- [TASK]
Return the full material exactly.

- [DATA SHOWN]

--- begin ---

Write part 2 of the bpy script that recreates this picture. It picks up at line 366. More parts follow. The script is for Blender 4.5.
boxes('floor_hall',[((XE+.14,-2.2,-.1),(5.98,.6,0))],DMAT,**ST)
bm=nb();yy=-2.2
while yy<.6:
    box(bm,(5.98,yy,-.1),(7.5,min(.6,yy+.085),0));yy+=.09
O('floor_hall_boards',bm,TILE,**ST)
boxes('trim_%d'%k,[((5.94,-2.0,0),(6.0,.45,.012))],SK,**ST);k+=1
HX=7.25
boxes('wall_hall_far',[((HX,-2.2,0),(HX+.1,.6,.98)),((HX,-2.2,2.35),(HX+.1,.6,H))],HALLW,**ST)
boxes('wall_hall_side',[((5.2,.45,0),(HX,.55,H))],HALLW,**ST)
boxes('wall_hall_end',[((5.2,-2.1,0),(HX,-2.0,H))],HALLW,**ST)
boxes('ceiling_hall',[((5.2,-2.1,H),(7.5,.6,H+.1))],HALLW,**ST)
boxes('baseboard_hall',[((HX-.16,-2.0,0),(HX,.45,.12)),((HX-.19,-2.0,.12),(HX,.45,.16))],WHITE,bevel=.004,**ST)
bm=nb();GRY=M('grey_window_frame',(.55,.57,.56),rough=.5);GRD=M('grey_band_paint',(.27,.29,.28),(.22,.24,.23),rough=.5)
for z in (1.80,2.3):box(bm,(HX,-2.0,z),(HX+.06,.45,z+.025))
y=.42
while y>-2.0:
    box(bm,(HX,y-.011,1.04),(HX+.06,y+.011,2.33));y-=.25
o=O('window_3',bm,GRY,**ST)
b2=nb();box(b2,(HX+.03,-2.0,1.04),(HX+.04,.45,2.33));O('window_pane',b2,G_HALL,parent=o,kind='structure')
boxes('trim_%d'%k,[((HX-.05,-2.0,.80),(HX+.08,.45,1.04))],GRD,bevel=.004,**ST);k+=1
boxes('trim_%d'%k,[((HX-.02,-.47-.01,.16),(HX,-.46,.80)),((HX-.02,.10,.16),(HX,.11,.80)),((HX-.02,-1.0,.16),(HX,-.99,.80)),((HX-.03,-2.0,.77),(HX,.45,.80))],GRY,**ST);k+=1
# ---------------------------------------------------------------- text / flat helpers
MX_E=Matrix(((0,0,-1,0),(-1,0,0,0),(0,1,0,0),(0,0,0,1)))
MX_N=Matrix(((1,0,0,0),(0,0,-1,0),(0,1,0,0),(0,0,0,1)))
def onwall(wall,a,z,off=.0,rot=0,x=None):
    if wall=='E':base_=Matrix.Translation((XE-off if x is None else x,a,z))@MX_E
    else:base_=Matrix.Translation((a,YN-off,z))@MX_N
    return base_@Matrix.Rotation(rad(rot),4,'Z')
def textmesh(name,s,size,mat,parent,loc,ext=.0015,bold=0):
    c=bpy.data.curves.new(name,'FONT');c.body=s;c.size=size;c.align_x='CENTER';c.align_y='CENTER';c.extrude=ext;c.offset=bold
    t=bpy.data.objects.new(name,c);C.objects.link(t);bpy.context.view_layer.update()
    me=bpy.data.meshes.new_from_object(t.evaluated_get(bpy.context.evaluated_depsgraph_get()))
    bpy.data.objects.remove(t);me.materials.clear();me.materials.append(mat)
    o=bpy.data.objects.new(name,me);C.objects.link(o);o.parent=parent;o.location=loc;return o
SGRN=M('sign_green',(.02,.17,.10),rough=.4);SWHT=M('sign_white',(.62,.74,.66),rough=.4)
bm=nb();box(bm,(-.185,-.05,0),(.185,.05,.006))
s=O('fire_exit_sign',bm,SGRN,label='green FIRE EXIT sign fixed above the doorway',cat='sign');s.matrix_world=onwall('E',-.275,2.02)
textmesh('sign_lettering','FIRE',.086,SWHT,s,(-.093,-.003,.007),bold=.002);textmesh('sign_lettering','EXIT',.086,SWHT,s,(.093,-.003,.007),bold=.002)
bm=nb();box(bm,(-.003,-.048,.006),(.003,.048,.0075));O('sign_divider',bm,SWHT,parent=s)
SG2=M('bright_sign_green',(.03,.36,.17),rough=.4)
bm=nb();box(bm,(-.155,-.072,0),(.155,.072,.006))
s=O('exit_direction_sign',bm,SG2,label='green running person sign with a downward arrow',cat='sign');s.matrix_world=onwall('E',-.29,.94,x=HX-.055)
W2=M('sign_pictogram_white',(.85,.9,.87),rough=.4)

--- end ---

- [TASK RESULT]
Write part 2 of the bpy script that recreates this picture. It picks up at line 366. More parts follow. The script is for Blender 4.5.
boxes('floor_hall',[((XE+.14,-2.2,-.1),(5.98,.6,0))],DMAT,**ST)
bm=nb();yy=-2.2
while yy<.6:
    box(bm,(5.98,yy,-.1),(7.5,min(.6,yy+.085),0));yy+=.09
O('floor_hall_boards',bm,TILE,**ST)
boxes('trim_%d'%k,[((5.94,-2.0,0),(6.0,.45,.012))],SK,**ST);k+=1
HX=7.25
boxes('wall_hall_far',[((HX,-2.2,0),(HX+.1,.6,.98)),((HX,-2.2,2.35),(HX+.1,.6,H))],HALLW,**ST)
boxes('wall_hall_side',[((5.2,.45,0),(HX,.55,H))],HALLW,**ST)
boxes('wall_hall_end',[((5.2,-2.1,0),(HX,-2.0,H))],HALLW,**ST)
boxes('ceiling_hall',[((5.2,-2.1,H),(7.5,.6,H+.1))],HALLW,**ST)
boxes('baseboard_hall',[((HX-.16,-2.0,0),(HX,.45,.12)),((HX-.19,-2.0,.12),(HX,.45,.16))],WHITE,bevel=.004,**ST)
bm=nb();GRY=M('grey_window_frame',(.55,.57,.56),rough=.5);GRD=M('grey_band_paint',(.27,.29,.28),(.22,.24,.23),rough=.5)
for z in (1.80,2.3):box(bm,(HX,-2.0,z),(HX+.06,.45,z+.025))
y=.42
while y>-2.0:
    box(bm,(HX,y-.011,1.04),(HX+.06,y+.011,2.33));y-=.25
o=O('window_3',bm,GRY,**ST)
b2=nb();box(b2,(HX+.03,-2.0,1.04),(HX+.04,.45,2.33));O('window_pane',b2,G_HALL,parent=o,kind='structure')
boxes('trim_%d'%k,[((HX-.05,-2.0,.80),(HX+.08,.45,1.04))],GRD,bevel=.004,**ST);k+=1
boxes('trim_%d'%k,[((HX-.02,-.47-.01,.16),(HX,-.46,.80)),((HX-.02,.10,.16),(HX,.11,.80)),((HX-.02,-1.0,.16),(HX,-.99,.80)),((HX-.03,-2.0,.77),(HX,.45,.80))],GRY,**ST);k+=1
# ---------------------------------------------------------------- text / flat helpers
MX_E=Matrix(((0,0,-1,0),(-1,0,0,0),(0,1,0,0),(0,0,0,1)))
MX_N=Matrix(((1,0,0,0),(0,0,-1,0),(0,1,0,0),(0,0,0,1)))
def onwall(wall,a,z,off=.0,rot=0,x=None):
    if wall=='E':base_=Matrix.Translation((XE-off if x is None else x,a,z))@MX_E
    else:base_=Matrix.Translation((a,YN-off,z))@MX_N
    return base_@Matrix.Rotation(rad(rot),4,'Z')
def textmesh(name,s,size,mat,parent,loc,ext=.0015,bold=0):
    c=bpy.data.curves.new(name,'FONT');c.body=s;c.size=size;c.align_x='CENTER';c.align_y='CENTER';c.extrude=ext;c.offset=bold
    t=bpy.data.objects.new(name,c);C.objects.link(t);bpy.context.view_layer.update()
    me=bpy.data.meshes.new_from_object(t.evaluated_get(bpy.context.evaluated_depsgraph_get()))
    bpy.data.objects.remove(t);me.materials.clear();me.materials.append(mat)
    o=bpy.data.objects.new(name,me);C.objects.link(o);o.parent=parent;o.location=loc;return o
SGRN=M('sign_green',(.02,.17,.10),rough=.4);SWHT=M('sign_white',(.62,.74,.66),rough=.4)
bm=nb();box(bm,(-.185,-.05,0),(.185,.05,.006))
s=O('fire_exit_sign',bm,SGRN,label='green FIRE EXIT sign fixed above the doorway',cat='sign');s.matrix_world=onwall('E',-.275,2.02)
textmesh('sign_lettering','FIRE',.086,SWHT,s,(-.093,-.003,.007),bold=.002);textmesh('sign_lettering','EXIT',.086,SWHT,s,(.093,-.003,.007),bold=.002)
bm=nb();box(bm,(-.003,-.048,.006),(.003,.048,.0075));O('sign_divider',bm,SWHT,parent=s)
SG2=M('bright_sign_green',(.03,.36,.17),rough=.4)
bm=nb();box(bm,(-.155,-.072,0),(.155,.072,.006))
s=O('exit_direction_sign',bm,SG2,label='green running person sign with a downward arrow',cat='sign');s.matrix_world=onwall('E',-.29,.94,x=HX-.055)
W2=M('sign_pictogram_white',(.85,.9,.87),rough=.4)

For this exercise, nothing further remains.